Dynamic exhaust oxygen based biodiesel blend estimation with an Extended Kalman Filter

Biodiesel, an alternative fuel for diesel engines, has the potential to reduce dependence on foreign sources of petroleum, reduce harmful particulate matter (soot), carbon monoxide, and unburned hydrocarbon emissions, and net carbon dioxide emissions. Despite these benefits, biodiesel utilization has the combustion-related challenges of increased fuel consumption and increased nitrogen oxides emissions. These challenges may be mitigated through “fuel-flexible”, closed-loop control of the combustion process, however, that requires a practical means of ascertaining the biodiesel blend fraction. Previous work by the authors developed and demonstrated exhaust oxygen based blend estimation in steady-state. This work presents a method of dynamic blend estimation through the use of an Extended Kalman Filter (EKF).
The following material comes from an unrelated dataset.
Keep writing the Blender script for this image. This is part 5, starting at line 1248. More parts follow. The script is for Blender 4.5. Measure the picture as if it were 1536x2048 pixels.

Experimental validation demonstrates both fast convergence and steadiness in the presence of uncertainties. This was accomplished using a time-varying measurement covariance matrix. Not only does the proposed approach estimate the biodiesel blend fraction well, but such estimation also does not preclude using exhaust oxygen information to improve the estimate of mixture fraction/air-fuel ratio. For some cases the approach outlined in this work allows for the practical, real-time, onboard biodiesel blend fraction estimation with no additional hardware.